Objective:
Every record below is to be retyped exactly.

Extracted records:
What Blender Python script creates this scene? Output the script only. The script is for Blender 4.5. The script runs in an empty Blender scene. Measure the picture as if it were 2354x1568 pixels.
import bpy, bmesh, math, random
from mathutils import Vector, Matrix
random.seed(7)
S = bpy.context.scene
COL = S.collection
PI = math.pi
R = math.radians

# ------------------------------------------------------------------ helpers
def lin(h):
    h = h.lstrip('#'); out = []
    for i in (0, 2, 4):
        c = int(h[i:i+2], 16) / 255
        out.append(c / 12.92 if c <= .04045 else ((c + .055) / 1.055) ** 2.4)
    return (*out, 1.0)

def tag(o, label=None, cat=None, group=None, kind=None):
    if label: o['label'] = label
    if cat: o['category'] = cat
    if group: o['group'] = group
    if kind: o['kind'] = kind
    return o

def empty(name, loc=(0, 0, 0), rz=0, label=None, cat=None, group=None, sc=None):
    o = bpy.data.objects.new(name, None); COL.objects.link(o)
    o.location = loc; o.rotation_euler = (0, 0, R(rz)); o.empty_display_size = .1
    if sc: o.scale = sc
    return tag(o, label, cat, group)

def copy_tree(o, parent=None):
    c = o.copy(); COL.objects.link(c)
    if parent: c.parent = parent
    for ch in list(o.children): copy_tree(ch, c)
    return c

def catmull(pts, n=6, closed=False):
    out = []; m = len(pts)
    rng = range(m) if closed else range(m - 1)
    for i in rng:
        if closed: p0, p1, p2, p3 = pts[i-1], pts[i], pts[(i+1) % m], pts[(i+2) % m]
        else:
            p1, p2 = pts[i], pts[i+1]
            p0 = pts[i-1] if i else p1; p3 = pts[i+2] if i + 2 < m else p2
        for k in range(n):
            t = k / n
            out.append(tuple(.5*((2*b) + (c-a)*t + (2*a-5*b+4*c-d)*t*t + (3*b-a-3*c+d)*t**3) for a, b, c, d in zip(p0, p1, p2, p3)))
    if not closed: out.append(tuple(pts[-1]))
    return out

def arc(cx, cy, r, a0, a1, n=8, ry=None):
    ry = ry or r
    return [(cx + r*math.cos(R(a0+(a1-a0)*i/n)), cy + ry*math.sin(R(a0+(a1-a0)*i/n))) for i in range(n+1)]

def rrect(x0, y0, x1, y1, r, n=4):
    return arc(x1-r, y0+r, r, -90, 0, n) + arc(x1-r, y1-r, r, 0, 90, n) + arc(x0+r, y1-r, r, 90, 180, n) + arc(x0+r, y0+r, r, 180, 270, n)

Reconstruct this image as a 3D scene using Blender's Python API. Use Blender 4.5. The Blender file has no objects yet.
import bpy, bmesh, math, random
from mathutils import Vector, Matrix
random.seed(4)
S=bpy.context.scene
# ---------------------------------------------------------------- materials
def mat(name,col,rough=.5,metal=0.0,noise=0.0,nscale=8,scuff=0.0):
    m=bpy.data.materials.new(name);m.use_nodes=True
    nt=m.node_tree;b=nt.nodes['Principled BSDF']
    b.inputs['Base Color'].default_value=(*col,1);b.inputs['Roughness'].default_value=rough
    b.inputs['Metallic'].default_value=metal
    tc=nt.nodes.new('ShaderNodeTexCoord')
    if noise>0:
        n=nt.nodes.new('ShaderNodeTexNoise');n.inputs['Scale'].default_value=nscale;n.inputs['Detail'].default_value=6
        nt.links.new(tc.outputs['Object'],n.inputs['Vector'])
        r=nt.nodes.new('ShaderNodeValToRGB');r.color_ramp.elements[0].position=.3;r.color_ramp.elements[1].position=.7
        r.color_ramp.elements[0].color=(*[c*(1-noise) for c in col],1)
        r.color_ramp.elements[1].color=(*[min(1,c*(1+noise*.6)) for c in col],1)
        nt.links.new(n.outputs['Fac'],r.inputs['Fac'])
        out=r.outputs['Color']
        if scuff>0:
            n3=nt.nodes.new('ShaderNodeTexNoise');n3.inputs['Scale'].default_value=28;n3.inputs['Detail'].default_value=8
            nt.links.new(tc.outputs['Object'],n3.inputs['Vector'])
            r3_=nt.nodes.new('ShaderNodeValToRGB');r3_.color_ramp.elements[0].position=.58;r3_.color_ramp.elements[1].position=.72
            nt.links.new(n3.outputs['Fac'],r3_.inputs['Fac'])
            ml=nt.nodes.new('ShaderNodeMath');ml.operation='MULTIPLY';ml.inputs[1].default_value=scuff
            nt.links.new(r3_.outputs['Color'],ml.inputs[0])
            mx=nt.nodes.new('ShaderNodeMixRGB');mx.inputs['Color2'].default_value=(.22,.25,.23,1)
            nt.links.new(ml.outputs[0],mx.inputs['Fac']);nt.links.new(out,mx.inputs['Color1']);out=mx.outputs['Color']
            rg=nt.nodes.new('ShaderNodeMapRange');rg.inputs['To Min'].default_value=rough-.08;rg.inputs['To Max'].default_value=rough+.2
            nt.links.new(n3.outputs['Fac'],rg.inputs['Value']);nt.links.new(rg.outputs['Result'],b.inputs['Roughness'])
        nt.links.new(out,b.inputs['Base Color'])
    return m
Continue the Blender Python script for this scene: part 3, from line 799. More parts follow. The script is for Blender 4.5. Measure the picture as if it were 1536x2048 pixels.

Exercise result:
What Blender Python script creates this scene? Output the script only. The script is for Blender 4.5. The script runs in an empty Blender scene. Measure the picture as if it were 2354x1568 pixels.
import bpy, bmesh, math, random
from mathutils import Vector, Matrix
random.seed(7)
S = bpy.context.scene
COL = S.collection
PI = math.pi
R = math.radians

# ------------------------------------------------------------------ helpers
def lin(h):
    h = h.lstrip('#'); out = []
    for i in (0, 2, 4):
        c = int(h[i:i+2], 16) / 255
        out.append(c / 12.92 if c <= .04045 else ((c + .055) / 1.055) ** 2.4)
    return (*out, 1.0)

def tag(o, label=None, cat=None, group=None, kind=None):
    if label: o['label'] = label
    if cat: o['category'] = cat
    if group: o['group'] = group
    if kind: o['kind'] = kind
    return o

def empty(name, loc=(0, 0, 0), rz=0, label=None, cat=None, group=None, sc=None):
    o = bpy.data.objects.new(name, None); COL.objects.link(o)
    o.location = loc; o.rotation_euler = (0, 0, R(rz)); o.empty_display_size = .1
    if sc: o.scale = sc
    return tag(o, label, cat, group)

def copy_tree(o, parent=None):
    c = o.copy(); COL.objects.link(c)
    if parent: c.parent = parent
    for ch in list(o.children): copy_tree(ch, c)
    return c

def catmull(pts, n=6, closed=False):
    out = []; m = len(pts)
    rng = range(m) if closed else range(m - 1)
    for i in rng:
        if closed: p0, p1, p2, p3 = pts[i-1], pts[i], pts[(i+1) % m], pts[(i+2) % m]
        else:
            p1, p2 = pts[i], pts[i+1]
            p0 = pts[i-1] if i else p1; p3 = pts[i+2] if i + 2 < m else p2
        for k in range(n):
            t = k / n
            out.append(tuple(.5*((2*b) + (c-a)*t + (2*a-5*b+4*c-d)*t*t + (3*b-a-3*c+d)*t**3) for a, b, c, d in zip(p0, p1, p2, p3)))
    if not closed: out.append(tuple(pts[-1]))
    return out

def arc(cx, cy, r, a0, a1, n=8, ry=None):
    ry = ry or r
    return [(cx + r*math.cos(R(a0+(a1-a0)*i/n)), cy + ry*math.sin(R(a0+(a1-a0)*i/n))) for i in range(n+1)]

def rrect(x0, y0, x1, y1, r, n=4):
    return arc(x1-r, y0+r, r, -90, 0, n) + arc(x1-r, y1-r, r, 0, 90, n) + arc(x0+r, y1-r, r, 90, 180, n) + arc(x0+r, y0+r, r, 180, 270, n)

Reconstruct this image as a 3D scene using Blender's Python API. Use Blender 4.5. The Blender file has no objects yet.
import bpy, bmesh, math, random
from mathutils import Vector, Matrix
random.seed(4)
S=bpy.context.scene
# ---------------------------------------------------------------- materials
def mat(name,col,rough=.5,metal=0.0,noise=0.0,nscale=8,scuff=0.0):
    m=bpy.data.materials.new(name);m.use_nodes=True
    nt=m.node_tree;b=nt.nodes['Principled BSDF']
    b.inputs['Base Color'].default_value=(*col,1);b.inputs['Roughness'].default_value=rough
    b.inputs['Metallic'].default_value=metal
    tc=nt.nodes.new('ShaderNodeTexCoord')
    if noise>0:
        n=nt.nodes.new('ShaderNodeTexNoise');n.inputs['Scale'].default_value=nscale;n.inputs['Detail'].default_value=6
        nt.links.new(tc.outputs['Object'],n.inputs['Vector'])
        r=nt.nodes.new('ShaderNodeValToRGB');r.color_ramp.elements[0].position=.3;r.color_ramp.elements[1].position=.7
        r.color_ramp.elements[0].color=(*[c*(1-noise) for c in col],1)
        r.color_ramp.elements[1].color=(*[min(1,c*(1+noise*.6)) for c in col],1)
        nt.links.new(n.outputs['Fac'],r.inputs['Fac'])
        out=r.outputs['Color']
        if scuff>0:
            n3=nt.nodes.new('ShaderNodeTexNoise');n3.inputs['Scale'].default_value=28;n3.inputs['Detail'].default_value=8
            nt.links.new(tc.outputs['Object'],n3.inputs['Vector'])
            r3_=nt.nodes.new('ShaderNodeValToRGB');r3_.color_ramp.elements[0].position=.58;r3_.color_ramp.elements[1].position=.72
            nt.links.new(n3.outputs['Fac'],r3_.inputs['Fac'])
            ml=nt.nodes.new('ShaderNodeMath');ml.operation='MULTIPLY';ml.inputs[1].default_value=scuff
            nt.links.new(r3_.outputs['Color'],ml.inputs[0])
            mx=nt.nodes.new('ShaderNodeMixRGB');mx.inputs['Color2'].default_value=(.22,.25,.23,1)
            nt.links.new(ml.outputs[0],mx.inputs['Fac']);nt.links.new(out,mx.inputs['Color1']);out=mx.outputs['Color']
            rg=nt.nodes.new('ShaderNodeMapRange');rg.inputs['To Min'].default_value=rough-.08;rg.inputs['To Max'].default_value=rough+.2
            nt.links.new(n3.outputs['Fac'],rg.inputs['Value']);nt.links.new(rg.outputs['Result'],b.inputs['Roughness'])
        nt.links.new(out,b.inputs['Base Color'])
    return m
Continue the Blender Python script for this scene: part 3, from line 799. More parts follow. The script is for Blender 4.5. Measure the picture as if it were 1536x2048 pixels.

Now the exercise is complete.